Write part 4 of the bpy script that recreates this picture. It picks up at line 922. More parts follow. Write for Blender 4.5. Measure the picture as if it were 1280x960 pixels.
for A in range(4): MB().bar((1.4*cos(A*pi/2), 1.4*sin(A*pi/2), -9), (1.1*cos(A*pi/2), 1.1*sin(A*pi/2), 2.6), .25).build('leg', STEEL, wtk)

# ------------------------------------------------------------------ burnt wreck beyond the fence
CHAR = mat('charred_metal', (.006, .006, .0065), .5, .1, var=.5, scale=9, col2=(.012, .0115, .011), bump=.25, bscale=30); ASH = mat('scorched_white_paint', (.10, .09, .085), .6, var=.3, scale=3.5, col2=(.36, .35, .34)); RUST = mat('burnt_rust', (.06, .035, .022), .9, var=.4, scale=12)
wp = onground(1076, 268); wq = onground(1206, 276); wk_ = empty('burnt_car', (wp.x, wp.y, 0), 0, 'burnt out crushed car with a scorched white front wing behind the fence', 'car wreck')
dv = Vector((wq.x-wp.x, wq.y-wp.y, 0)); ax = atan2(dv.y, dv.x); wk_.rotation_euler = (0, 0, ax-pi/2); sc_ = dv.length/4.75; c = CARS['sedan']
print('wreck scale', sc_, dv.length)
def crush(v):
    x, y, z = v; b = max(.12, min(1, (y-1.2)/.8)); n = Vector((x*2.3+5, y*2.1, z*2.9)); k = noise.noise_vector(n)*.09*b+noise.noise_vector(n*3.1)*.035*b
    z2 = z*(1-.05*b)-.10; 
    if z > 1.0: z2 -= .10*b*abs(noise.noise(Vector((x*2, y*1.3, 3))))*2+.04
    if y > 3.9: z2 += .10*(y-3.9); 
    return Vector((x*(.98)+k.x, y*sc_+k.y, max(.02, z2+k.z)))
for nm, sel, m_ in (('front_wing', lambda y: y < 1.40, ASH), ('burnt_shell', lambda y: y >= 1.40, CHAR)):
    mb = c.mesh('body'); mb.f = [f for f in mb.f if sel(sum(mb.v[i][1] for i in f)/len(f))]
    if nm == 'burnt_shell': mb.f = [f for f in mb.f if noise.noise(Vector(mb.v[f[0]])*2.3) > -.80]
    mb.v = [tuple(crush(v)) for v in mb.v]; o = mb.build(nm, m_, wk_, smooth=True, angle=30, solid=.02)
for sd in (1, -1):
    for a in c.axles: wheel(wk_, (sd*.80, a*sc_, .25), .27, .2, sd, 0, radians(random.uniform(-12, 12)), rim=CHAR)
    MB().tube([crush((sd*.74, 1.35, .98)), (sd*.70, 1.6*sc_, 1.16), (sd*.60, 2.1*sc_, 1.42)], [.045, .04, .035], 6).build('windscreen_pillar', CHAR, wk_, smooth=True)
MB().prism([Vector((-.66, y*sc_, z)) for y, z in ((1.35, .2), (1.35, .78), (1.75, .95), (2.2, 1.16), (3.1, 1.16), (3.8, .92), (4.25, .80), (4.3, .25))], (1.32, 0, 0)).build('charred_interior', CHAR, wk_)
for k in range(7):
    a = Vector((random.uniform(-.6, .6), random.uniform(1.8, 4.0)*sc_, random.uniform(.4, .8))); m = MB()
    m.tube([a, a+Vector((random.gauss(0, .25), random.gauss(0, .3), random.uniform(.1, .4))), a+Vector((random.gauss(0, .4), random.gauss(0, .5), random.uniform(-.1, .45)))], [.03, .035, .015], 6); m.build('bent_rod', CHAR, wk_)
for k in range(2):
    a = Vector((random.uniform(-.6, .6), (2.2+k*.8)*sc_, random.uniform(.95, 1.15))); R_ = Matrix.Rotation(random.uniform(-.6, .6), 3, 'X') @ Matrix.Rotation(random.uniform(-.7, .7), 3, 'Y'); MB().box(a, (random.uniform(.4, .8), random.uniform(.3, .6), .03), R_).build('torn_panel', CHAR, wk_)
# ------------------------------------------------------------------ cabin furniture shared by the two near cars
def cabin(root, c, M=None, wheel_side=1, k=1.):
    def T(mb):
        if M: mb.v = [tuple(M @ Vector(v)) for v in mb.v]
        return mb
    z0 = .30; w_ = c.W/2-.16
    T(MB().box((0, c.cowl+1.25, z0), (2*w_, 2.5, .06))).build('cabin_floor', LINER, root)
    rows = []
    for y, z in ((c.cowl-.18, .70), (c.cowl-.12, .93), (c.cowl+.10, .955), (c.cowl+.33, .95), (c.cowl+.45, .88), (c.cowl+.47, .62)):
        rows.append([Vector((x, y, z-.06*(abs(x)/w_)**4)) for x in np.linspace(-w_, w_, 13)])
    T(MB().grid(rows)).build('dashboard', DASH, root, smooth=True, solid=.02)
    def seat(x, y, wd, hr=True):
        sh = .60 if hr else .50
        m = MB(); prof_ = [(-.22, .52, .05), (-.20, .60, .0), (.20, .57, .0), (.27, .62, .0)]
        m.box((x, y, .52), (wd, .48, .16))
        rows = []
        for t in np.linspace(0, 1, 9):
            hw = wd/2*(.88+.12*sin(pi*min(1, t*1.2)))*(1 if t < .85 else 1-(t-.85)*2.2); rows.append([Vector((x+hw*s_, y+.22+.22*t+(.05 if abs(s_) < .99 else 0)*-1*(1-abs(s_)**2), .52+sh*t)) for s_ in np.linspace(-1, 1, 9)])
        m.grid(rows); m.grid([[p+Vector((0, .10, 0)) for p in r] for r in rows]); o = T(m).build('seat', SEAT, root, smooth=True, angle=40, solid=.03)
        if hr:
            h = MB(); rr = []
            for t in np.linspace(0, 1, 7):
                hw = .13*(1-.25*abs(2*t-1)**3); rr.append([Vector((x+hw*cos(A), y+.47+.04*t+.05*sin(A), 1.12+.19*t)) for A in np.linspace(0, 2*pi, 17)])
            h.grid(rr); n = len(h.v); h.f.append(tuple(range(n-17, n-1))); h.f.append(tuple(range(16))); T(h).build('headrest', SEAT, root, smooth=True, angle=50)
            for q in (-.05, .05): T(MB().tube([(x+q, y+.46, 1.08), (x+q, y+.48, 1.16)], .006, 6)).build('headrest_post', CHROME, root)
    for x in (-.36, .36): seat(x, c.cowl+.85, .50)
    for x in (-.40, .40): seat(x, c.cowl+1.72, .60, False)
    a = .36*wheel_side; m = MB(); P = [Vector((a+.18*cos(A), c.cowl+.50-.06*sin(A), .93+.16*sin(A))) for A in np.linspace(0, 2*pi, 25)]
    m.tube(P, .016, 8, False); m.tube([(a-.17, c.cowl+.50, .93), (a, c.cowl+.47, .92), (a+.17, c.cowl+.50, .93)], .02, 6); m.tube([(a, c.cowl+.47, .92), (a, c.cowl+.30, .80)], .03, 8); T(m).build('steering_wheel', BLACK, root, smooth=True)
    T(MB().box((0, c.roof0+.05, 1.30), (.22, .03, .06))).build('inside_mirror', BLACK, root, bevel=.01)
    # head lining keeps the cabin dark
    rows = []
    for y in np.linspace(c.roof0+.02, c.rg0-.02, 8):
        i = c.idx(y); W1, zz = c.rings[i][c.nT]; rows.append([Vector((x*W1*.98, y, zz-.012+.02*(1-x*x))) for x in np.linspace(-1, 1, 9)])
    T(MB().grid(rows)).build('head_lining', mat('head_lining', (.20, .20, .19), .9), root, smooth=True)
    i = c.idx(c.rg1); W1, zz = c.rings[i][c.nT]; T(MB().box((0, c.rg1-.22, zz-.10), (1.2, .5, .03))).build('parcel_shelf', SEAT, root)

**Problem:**
Return a word-for-word copy of the lines from the beginning of the listing to the line holding "2.6), .25).build('leg', STEEL, wtk)", both kept.

**Complete output:**
Write part 4 of the bpy script that recreates this picture. It picks up at line 922. More parts follow. Write for Blender 4.5. Measure the picture as if it were 1280x960 pixels.
for A in range(4): MB().bar((1.4*cos(A*pi/2), 1.4*sin(A*pi/2), -9), (1.1*cos(A*pi/2), 1.1*sin(A*pi/2), 2.6), .25).build('leg', STEEL, wtk)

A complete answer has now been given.